It really does seem like NVIDIA has (finally) gotten serious about the value end of the marketplace as once again they have released a new ‘entry level’ GTX 1600 series video card. This time around it is the replacement for the GTX 1050 series, and is aptly named the GTX 1650. Today we are going to put Zotac’s factory overclocked variant – the Zotac Gaming GTX 1650 OC- under the microscope and see if this new NVIDIA GTX 1650 is a worthy successor to what was once considered an excellent card for those interested in 1080P gaming and value. With manufactures suggested asking price of only $150 USD it certainly seems like it may just be tailor made for… ‘budget constrained’ consumers not interested in Team Red’s offerings. Offerings which (possibly up till now) have dominated this corner of the market ever since the RTX 20-series was released and the GTX 10-series was EOL’ed.

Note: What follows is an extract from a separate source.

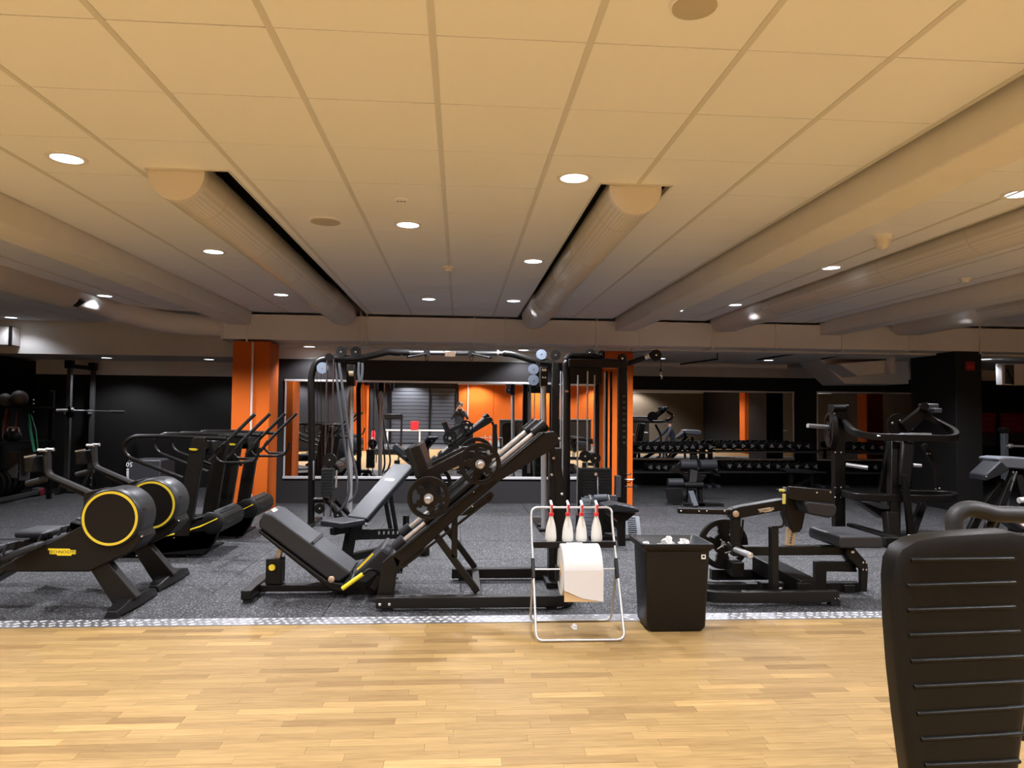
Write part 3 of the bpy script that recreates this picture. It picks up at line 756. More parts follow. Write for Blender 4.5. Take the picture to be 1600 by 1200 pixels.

In order to offer possible buyers both performance and value, NVIDIA has once again created a newer, and even smaller, core they have dubbed the TU117. We will go over precisely what makes this new core tick, but as a brief over-view this new core offers 896 CUDA cores at up to 1665 frequencies, 14 SMUs, and 56 TUs. Put another way, it has a 40 percent increase in CUDA cores over the GTX 1050 (896 vs 640), that also is clocked noticeably higher (1665 vs 1455 MHz), and even a doubling of RAM (4GB vs 2GB). Since it is built on TSMC’s 12nm architecture it can offer all this and not require any additional power connectors. Instead, it is solely powered by the PCIe header and its 75 watts maximum power draw.

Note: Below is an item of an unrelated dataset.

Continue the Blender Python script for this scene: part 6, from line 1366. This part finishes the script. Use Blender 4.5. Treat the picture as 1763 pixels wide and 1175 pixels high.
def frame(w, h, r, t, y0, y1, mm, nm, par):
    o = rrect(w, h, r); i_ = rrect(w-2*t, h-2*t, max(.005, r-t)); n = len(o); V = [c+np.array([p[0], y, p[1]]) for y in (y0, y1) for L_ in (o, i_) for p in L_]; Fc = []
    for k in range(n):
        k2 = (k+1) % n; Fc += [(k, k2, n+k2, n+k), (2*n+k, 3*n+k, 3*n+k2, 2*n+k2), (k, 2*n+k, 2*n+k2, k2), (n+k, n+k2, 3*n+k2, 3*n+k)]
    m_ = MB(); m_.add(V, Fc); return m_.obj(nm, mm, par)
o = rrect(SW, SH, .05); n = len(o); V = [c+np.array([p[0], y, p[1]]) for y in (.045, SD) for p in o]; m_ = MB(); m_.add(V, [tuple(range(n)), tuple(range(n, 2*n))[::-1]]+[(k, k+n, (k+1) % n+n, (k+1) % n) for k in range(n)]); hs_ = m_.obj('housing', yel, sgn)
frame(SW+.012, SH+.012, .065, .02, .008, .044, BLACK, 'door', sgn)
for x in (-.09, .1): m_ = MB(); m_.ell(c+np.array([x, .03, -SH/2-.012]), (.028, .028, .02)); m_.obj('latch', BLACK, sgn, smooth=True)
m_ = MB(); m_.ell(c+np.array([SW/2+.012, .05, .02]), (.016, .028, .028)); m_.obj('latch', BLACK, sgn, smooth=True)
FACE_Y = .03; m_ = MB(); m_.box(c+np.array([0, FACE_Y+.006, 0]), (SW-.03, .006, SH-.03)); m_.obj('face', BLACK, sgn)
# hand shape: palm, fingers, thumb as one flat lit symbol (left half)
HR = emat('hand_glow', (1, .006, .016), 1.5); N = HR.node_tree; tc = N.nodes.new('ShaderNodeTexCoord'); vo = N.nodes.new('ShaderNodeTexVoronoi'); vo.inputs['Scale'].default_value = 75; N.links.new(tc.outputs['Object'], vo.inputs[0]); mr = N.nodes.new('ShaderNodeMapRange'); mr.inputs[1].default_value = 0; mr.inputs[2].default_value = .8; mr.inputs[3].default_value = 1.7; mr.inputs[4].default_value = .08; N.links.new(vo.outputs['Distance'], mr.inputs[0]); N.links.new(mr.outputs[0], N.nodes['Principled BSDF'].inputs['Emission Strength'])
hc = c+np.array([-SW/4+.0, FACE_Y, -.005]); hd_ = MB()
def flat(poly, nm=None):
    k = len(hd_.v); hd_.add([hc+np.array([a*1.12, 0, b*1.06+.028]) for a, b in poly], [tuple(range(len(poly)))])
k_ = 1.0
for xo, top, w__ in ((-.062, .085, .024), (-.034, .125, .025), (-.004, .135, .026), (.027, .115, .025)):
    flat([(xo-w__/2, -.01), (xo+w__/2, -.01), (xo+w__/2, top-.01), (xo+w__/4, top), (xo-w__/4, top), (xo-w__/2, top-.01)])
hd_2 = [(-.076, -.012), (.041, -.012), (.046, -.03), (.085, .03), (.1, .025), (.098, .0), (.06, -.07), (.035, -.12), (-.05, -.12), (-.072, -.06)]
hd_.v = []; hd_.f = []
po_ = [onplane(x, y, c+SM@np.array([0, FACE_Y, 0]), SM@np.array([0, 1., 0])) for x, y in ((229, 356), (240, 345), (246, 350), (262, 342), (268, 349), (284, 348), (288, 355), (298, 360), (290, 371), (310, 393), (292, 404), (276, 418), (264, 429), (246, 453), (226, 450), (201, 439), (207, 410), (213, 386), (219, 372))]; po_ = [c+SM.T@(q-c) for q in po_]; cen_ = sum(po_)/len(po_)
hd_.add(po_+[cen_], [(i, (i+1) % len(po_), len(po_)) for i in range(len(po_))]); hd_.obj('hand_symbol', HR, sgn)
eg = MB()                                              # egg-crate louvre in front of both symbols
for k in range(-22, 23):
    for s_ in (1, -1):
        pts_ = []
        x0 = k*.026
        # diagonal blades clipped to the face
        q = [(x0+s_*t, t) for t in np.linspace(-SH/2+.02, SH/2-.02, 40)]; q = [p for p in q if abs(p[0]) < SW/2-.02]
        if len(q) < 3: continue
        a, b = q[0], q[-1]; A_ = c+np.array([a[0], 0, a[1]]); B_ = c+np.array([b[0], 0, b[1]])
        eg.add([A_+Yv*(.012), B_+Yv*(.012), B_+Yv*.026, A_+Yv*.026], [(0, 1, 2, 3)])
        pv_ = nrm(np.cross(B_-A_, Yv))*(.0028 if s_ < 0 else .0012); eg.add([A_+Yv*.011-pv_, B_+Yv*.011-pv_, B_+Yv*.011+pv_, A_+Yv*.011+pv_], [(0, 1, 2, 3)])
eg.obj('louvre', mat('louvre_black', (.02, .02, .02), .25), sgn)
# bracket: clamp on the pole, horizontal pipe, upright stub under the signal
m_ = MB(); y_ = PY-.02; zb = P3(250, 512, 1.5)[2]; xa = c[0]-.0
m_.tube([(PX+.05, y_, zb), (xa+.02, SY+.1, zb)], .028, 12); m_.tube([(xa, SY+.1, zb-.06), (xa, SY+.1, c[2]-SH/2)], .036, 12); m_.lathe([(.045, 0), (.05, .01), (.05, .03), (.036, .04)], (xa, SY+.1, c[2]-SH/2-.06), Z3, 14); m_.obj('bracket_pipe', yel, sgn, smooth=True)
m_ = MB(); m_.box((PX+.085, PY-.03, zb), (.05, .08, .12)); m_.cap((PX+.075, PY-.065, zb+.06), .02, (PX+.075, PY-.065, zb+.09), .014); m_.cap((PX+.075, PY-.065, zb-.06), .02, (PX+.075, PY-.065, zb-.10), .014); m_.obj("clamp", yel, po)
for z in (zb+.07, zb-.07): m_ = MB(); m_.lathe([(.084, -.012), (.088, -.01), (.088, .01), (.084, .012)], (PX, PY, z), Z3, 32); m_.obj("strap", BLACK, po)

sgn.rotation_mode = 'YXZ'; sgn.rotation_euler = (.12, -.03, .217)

Zotac Gaming GTX1650 OC intro - Zotac GAMING GeForce GTX 1650 OC Review

To help Zotac make their overclock version standout Zotac has combined a downright tiny form-factor with a large 90mm fan, and then somehow increased the boost clock from 1665 to 1695. Of course, the largest potential issue we can see with all NVIDIA GTX 1650’s is the fact that it has a narrow 128-bit memory bus and only 4GB of GDDR5 RAM. Though, unlike the GTX 1050 it replaces, the RAM clocks in at 8.0GHz (effective / 2000MHz ‘real’) instead of 7.0 GHz. This does increase the memory bus from 112 to 128GB/s… but this is still rather narrow a memory bus for resolutions above 1080P.